* **Task to carry out**:
Exclude the pictures, then repeat the remaining data exactly.

* **Data shown**:
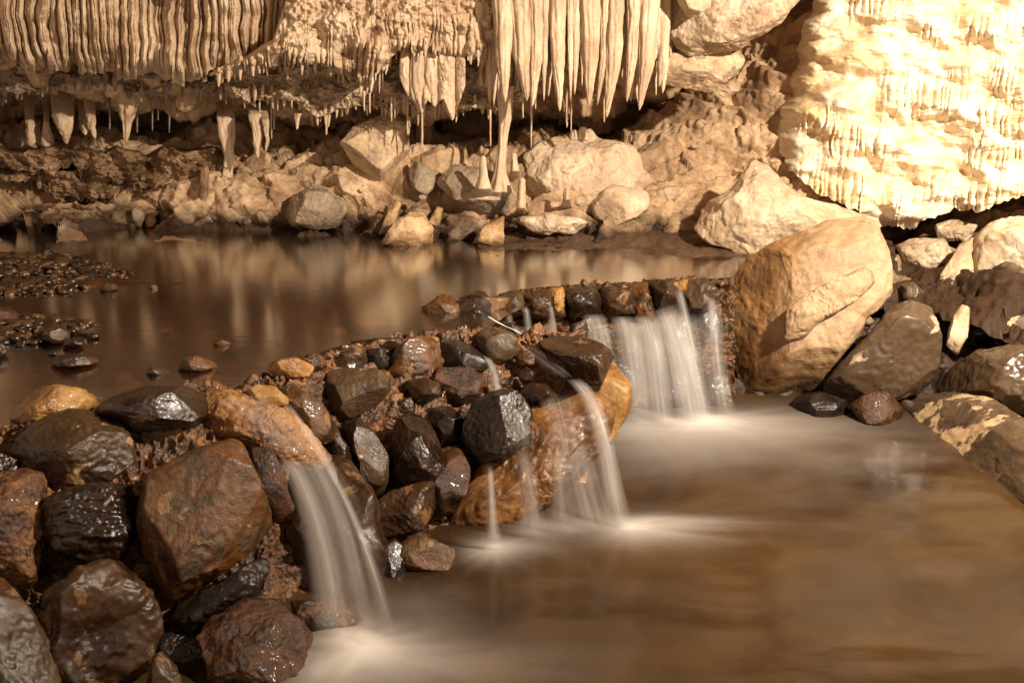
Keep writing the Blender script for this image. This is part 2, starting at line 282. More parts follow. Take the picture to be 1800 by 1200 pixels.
# ================================================================== SETTING
def keyed(keys, u, extra=None):
    """keys: [(u, [(v,Y), ...])] -> function giving control points at u"""
    K = np.array([k[0] for k in keys], float); A = np.array([k[1] for k in keys], float)   # nk, np, 2
    out = np.empty((len(u), A.shape[1], 2))
    for p in range(A.shape[1]):
        for q in range(2): out[:, p, q] = np.interp(u, K, A[:, p, q])
    return out
def smooth_cols(a, k):
    ker = np.hanning(k+2)[1:-1]; ker /= ker.sum(); pad = k//2
    b = np.concatenate([np.repeat(a[:1], pad, 0), a, np.repeat(a[-1:], pad, 0)], 0)
    return np.stack([np.apply_along_axis(lambda x: np.convolve(x, ker, 'valid'), 0, b[:, i]) for i in range(a.shape[1])], 1)
def sheet(name, keys, u0, u1, nu, counts, mat, disp, smoothk=21, proud=None):
    u = np.linspace(u0, u1, nu); cp = smooth_cols(keyed(keys, u), smoothk)
    pts = P(u[:, None], cp[..., 0], cp[..., 1])               # nu, np, 3
    rows = []
    for i, c in enumerate(counts):
        t = np.linspace(0, 1, c, endpoint=(i == len(counts)-1))
        p0 = pts[:, max(i-1, 0)]; p1 = pts[:, i]; p2 = pts[:, i+1]; p3 = pts[:, min(i+2, pts.shape[1]-1)]
        for s in t:                                              # Catmull-Rom, tension softened
            a = .35
            m1 = (p2-p0)*a; m2 = (p3-p1)*a
            rows.append((2*s**3-3*s**2+1)*p1+(s**3-2*s**2+s)*m1+(-2*s**3+3*s**2)*p2+(s**3-s**2)*m2)
    V = np.stack(rows, 0)                                        # nr, nu, 3
    gr = np.gradient(V, axis=0); gc = np.gradient(V, axis=1); n = np.cross(gc, gr); n /= np.linalg.norm(n, axis=-1)[..., None]+1e-9
    tocam = CAM-V; n = np.where(((n*tocam).sum(-1) < 0)[..., None], -n, n)
    V = V+n*disp(V)[..., None]
    me = make_mesh(name, V, grid_faces(V.shape[0], V.shape[1])); o = link(name, me, mat); return o
BACK = [
 (-900, [(480, 4.9), (450, 5.0), (390, 5.1), (330, 5.3), (275, 5.6), (225, 6.2), (190, 5.8), (150, 5.0), (50, 4.9), (-120, 4.7), (-700, 4.2)]),
 (0,    [(430, 6.0), (402, 6.15), (350, 6.3), (300, 6.45), (262, 6.7), (205, 7.5), (175, 7.0), (140, 6.1), (60, 6.1), (-80, 6.0), (-700, 5.2)]),
 (300,  [(430, 6.0), (400, 6.15), (350, 6.3), (300, 6.5), (255, 6.8), (205, 7.7), (172, 7.0), (150, 6.1), (60, 6.1), (-80, 6.0), (-700, 5.2)]),
 (500,  [(432, 5.9), (403, 6.05), (360, 6.15), (310, 6.35), (260, 6.6), (228, 7.2), (210, 6.9), (190, 6.2), (100, 6.0), (-80, 6.0), (-700, 5.2)]),
 (700,  [(455, 5.6), (422, 5.75), (370, 5.9), (310, 6.1), (250, 6.6), (215, 7.5), (196, 7.0), (185, 6.3), (90, 6.1), (-80, 6.0), (-700, 5.2)]),
 (900,  [(455, 5.6), (420, 5.75), (380, 5.85), (320, 6.0), (255, 6.5), (222, 7.6), (200, 7.2), (190, 6.5), (90, 6.2), (-80, 6.1), (-700, 5.2)]),
 (1050, [(455, 5.6), (415, 5.75), (390, 5.9), (340, 6.05), (260, 6.6), (230, 7.5), (205, 7.3), (175, 6.7), (60, 6.4), (-80, 6.2), (-700, 5.2)]),
 (1180, [(460, 5.5), (425, 5.65), (390, 5.8), (320, 6.1), (250, 6.5), (200, 7.0), (168, 7.2), (135, 6.8), (40, 6.7), (-100, 6.3), (-700, 5.3)]),
 (1300, [(480, 5.1), (445, 5.3), (410, 5.5), (330, 5.95), (250, 6.15), (180, 6.35), (125, 6.6), (60, 7.5), (0, 7.7), (-100, 7.2), (-700, 5.4)]),
 (1420, [(500, 5.0), (465, 5.15), (420, 5.4), (330, 5.75), (250, 5.9), (150, 6.05), (75, 6.3), (20, 7.5), (-60, 7.8), (-150, 7.2), (-700, 5.4)]),
 (1600, [(560, 4.7), (500, 4.95), (440, 5.25), (400, 5.6), (330, 6.0), (250, 6.4), (150, 6.6), (80, 6.6), (0, 6.5), (-150, 6.0), (-700, 4.9)]),
 (1800, [(620, 4.2), (540, 4.5), (460, 4.9), (400, 5.25), (330, 5.8), (250, 6.1), (150, 6.1), (80, 6.0), (0, 5.9), (-150, 5.5), (-700, 4.5)]),
 (2700, [(900, 3.0), (760, 3.2), (600, 3.5), (450, 3.8), (330, 4.2), (250, 4.3), (150, 4.3), (80, 4.2), (0, 4.1), (-150, 3.9), (-700, 3.4)])]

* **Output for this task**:
Keep writing the Blender script for this image. This is part 2, starting at line 282. More parts follow. Take the picture to be 1800 by 1200 pixels.
# ================================================================== SETTING
def keyed(keys, u, extra=None):
    """keys: [(u, [(v,Y), ...])] -> function giving control points at u"""
    K = np.array([k[0] for k in keys], float); A = np.array([k[1] for k in keys], float)   # nk, np, 2
    out = np.empty((len(u), A.shape[1], 2))
    for p in range(A.shape[1]):
        for q in range(2): out[:, p, q] = np.interp(u, K, A[:, p, q])
    return out
def smooth_cols(a, k):
    ker = np.hanning(k+2)[1:-1]; ker /= ker.sum(); pad = k//2
    b = np.concatenate([np.repeat(a[:1], pad, 0), a, np.repeat(a[-1:], pad, 0)], 0)
    return np.stack([np.apply_along_axis(lambda x: np.convolve(x, ker, 'valid'), 0, b[:, i]) for i in range(a.shape[1])], 1)
def sheet(name, keys, u0, u1, nu, counts, mat, disp, smoothk=21, proud=None):
    u = np.linspace(u0, u1, nu); cp = smooth_cols(keyed(keys, u), smoothk)
    pts = P(u[:, None], cp[..., 0], cp[..., 1])               # nu, np, 3
    rows = []
    for i, c in enumerate(counts):
        t = np.linspace(0, 1, c, endpoint=(i == len(counts)-1))
        p0 = pts[:, max(i-1, 0)]; p1 = pts[:, i]; p2 = pts[:, i+1]; p3 = pts[:, min(i+2, pts.shape[1]-1)]
        for s in t:                                              # Catmull-Rom, tension softened
            a = .35
            m1 = (p2-p0)*a; m2 = (p3-p1)*a
            rows.append((2*s**3-3*s**2+1)*p1+(s**3-2*s**2+s)*m1+(-2*s**3+3*s**2)*p2+(s**3-s**2)*m2)
    V = np.stack(rows, 0)                                        # nr, nu, 3
    gr = np.gradient(V, axis=0); gc = np.gradient(V, axis=1); n = np.cross(gc, gr); n /= np.linalg.norm(n, axis=-1)[..., None]+1e-9
    tocam = CAM-V; n = np.where(((n*tocam).sum(-1) < 0)[..., None], -n, n)
    V = V+n*disp(V)[..., None]
    me = make_mesh(name, V, grid_faces(V.shape[0], V.shape[1])); o = link(name, me, mat); return o
BACK = [
 (-900, [(480, 4.9), (450, 5.0), (390, 5.1), (330, 5.3), (275, 5.6), (225, 6.2), (190, 5.8), (150, 5.0), (50, 4.9), (-120, 4.7), (-700, 4.2)]),
 (0,    [(430, 6.0), (402, 6.15), (350, 6.3), (300, 6.45), (262, 6.7), (205, 7.5), (175, 7.0), (140, 6.1), (60, 6.1), (-80, 6.0), (-700, 5.2)]),
 (300,  [(430, 6.0), (400, 6.15), (350, 6.3), (300, 6.5), (255, 6.8), (205, 7.7), (172, 7.0), (150, 6.1), (60, 6.1), (-80, 6.0), (-700, 5.2)]),
 (500,  [(432, 5.9), (403, 6.05), (360, 6.15), (310, 6.35), (260, 6.6), (228, 7.2), (210, 6.9), (190, 6.2), (100, 6.0), (-80, 6.0), (-700, 5.2)]),
 (700,  [(455, 5.6), (422, 5.75), (370, 5.9), (310, 6.1), (250, 6.6), (215, 7.5), (196, 7.0), (185, 6.3), (90, 6.1), (-80, 6.0), (-700, 5.2)]),
 (900,  [(455, 5.6), (420, 5.75), (380, 5.85), (320, 6.0), (255, 6.5), (222, 7.6), (200, 7.2), (190, 6.5), (90, 6.2), (-80, 6.1), (-700, 5.2)]),
 (1050, [(455, 5.6), (415, 5.75), (390, 5.9), (340, 6.05), (260, 6.6), (230, 7.5), (205, 7.3), (175, 6.7), (60, 6.4), (-80, 6.2), (-700, 5.2)]),
 (1180, [(460, 5.5), (425, 5.65), (390, 5.8), (320, 6.1), (250, 6.5), (200, 7.0), (168, 7.2), (135, 6.8), (40, 6.7), (-100, 6.3), (-700, 5.3)]),
 (1300, [(480, 5.1), (445, 5.3), (410, 5.5), (330, 5.95), (250, 6.15), (180, 6.35), (125, 6.6), (60, 7.5), (0, 7.7), (-100, 7.2), (-700, 5.4)]),
 (1420, [(500, 5.0), (465, 5.15), (420, 5.4), (330, 5.75), (250, 5.9), (150, 6.05), (75, 6.3), (20, 7.5), (-60, 7.8), (-150, 7.2), (-700, 5.4)]),
 (1600, [(560, 4.7), (500, 4.95), (440, 5.25), (400, 5.6), (330, 6.0), (250, 6.4), (150, 6.6), (80, 6.6), (0, 6.5), (-150, 6.0), (-700, 4.9)]),
 (1800, [(620, 4.2), (540, 4.5), (460, 4.9), (400, 5.25), (330, 5.8), (250, 6.1), (150, 6.1), (80, 6.0), (0, 5.9), (-150, 5.5), (-700, 4.5)]),
 (2700, [(900, 3.0), (760, 3.2), (600, 3.5), (450, 3.8), (330, 4.2), (250, 4.3), (150, 4.3), (80, 4.2), (0, 4.1), (-150, 3.9), (-700, 3.4)])]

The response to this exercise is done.